▸ What is needed: Filter the data below for the string "scene" and copy each matching line.

▸ Data lines:
## Start
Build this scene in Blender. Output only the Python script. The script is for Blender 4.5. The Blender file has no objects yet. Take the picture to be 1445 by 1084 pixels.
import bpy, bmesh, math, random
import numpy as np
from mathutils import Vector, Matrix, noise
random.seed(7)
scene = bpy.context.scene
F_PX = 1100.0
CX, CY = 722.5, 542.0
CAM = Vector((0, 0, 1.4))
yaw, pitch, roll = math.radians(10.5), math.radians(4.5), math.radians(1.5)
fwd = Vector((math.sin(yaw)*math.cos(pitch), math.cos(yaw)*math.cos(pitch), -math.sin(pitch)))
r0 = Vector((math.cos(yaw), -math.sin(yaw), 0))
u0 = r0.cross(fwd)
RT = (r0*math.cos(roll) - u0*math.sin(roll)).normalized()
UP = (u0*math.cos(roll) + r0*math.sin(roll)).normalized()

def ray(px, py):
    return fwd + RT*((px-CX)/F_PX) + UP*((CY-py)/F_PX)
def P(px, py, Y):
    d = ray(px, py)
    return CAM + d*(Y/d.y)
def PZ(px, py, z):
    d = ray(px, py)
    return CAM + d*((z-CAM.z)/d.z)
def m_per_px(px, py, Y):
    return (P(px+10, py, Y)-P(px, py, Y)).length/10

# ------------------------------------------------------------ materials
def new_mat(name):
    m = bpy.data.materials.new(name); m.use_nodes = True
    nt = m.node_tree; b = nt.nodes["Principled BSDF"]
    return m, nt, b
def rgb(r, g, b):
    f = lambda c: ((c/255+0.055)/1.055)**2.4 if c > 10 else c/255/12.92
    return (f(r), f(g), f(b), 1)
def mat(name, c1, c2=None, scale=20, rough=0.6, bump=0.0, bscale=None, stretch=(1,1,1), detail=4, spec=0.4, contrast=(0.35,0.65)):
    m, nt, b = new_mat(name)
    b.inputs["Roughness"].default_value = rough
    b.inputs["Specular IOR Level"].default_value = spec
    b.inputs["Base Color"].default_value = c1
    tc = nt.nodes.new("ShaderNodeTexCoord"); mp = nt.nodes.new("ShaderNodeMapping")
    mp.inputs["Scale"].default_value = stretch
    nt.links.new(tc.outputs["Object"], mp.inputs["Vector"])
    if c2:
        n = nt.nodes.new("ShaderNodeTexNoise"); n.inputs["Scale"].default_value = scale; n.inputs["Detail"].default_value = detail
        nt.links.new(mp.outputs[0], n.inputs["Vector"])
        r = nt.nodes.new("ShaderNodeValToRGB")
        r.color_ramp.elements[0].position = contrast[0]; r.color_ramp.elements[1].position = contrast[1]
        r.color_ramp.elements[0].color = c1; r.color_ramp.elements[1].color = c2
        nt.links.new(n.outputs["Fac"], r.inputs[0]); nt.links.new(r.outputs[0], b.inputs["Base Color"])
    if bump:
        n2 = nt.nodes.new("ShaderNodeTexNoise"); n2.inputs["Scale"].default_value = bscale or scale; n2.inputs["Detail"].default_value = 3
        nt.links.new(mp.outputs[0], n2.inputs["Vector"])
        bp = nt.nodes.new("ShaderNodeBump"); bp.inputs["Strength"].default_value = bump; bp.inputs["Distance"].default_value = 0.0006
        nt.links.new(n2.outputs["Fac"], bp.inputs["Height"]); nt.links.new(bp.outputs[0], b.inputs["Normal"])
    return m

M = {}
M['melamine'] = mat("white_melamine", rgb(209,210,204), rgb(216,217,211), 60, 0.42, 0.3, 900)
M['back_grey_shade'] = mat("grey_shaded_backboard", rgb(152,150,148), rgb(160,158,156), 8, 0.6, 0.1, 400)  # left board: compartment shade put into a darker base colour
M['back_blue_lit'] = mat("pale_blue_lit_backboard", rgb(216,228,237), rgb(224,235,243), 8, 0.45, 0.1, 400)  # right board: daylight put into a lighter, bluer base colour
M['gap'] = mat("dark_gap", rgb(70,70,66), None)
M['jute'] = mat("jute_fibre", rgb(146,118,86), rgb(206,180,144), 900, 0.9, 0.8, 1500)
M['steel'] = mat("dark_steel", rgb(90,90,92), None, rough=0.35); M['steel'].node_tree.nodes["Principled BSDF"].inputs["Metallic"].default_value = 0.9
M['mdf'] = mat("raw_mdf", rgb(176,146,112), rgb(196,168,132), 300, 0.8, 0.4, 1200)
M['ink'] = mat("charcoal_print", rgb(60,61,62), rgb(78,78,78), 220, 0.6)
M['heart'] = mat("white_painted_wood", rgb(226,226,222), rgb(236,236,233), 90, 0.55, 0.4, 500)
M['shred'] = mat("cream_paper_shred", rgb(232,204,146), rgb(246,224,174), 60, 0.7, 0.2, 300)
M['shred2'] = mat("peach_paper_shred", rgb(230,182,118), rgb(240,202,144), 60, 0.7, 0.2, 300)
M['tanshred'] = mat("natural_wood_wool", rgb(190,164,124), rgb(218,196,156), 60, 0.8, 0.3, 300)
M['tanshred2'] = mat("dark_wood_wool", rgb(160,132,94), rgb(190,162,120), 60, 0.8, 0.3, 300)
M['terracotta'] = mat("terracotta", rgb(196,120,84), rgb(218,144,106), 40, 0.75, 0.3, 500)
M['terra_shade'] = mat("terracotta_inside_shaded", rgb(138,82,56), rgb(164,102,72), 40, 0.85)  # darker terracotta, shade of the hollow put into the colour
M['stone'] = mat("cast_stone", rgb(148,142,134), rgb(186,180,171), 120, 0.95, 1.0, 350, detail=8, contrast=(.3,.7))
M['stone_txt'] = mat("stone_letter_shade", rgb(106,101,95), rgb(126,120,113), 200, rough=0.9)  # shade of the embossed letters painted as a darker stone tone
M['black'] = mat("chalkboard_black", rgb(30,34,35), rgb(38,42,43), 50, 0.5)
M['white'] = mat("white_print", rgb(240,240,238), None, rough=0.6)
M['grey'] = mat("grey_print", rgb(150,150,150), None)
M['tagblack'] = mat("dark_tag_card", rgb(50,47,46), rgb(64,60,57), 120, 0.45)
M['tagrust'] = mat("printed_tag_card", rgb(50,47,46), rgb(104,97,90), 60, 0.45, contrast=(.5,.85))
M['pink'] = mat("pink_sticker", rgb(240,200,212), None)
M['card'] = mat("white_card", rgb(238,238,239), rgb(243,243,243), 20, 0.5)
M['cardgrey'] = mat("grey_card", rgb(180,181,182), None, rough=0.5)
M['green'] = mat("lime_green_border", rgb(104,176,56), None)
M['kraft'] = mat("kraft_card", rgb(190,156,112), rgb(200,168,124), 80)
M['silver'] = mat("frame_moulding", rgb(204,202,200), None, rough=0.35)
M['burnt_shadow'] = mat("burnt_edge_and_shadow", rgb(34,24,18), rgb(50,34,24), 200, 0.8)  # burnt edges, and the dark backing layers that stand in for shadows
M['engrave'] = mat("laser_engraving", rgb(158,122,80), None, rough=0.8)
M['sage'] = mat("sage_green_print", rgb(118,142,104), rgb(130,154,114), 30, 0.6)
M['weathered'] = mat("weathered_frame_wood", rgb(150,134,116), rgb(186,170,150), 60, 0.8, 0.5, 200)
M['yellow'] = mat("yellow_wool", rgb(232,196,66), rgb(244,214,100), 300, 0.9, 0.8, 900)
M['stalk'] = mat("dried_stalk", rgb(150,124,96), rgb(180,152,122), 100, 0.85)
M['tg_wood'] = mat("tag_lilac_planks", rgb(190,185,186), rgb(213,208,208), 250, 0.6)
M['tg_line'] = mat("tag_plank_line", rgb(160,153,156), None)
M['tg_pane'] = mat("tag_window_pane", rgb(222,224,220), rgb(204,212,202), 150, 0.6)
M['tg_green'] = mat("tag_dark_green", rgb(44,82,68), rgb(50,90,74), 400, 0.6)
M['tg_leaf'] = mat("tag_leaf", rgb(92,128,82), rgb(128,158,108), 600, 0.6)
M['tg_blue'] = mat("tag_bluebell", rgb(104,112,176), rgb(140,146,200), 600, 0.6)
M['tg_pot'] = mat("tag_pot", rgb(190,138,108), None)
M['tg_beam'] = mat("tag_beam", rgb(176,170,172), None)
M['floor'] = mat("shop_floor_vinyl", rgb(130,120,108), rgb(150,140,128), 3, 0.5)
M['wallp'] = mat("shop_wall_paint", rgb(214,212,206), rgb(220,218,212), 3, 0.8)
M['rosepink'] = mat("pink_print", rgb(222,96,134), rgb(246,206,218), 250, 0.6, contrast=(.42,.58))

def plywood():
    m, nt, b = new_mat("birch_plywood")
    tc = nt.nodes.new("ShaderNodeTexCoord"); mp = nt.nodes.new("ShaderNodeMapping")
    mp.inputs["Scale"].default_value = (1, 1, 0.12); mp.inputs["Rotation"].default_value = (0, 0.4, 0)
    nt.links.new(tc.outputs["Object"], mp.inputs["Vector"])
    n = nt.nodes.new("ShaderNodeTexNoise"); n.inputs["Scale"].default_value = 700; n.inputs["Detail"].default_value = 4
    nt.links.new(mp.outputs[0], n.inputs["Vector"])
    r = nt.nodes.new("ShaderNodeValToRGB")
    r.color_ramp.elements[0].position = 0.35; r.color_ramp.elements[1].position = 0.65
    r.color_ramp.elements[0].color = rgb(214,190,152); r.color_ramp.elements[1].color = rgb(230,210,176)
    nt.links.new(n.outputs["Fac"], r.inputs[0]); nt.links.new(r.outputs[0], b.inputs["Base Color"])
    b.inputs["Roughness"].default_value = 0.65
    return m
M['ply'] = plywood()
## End
▸ Output below:
Build this scene in Blender. Output only the Python script. The script is for Blender 4.5. The Blender file has no objects yet. Take the picture to be 1445 by 1084 pixels.
scene = bpy.context.scene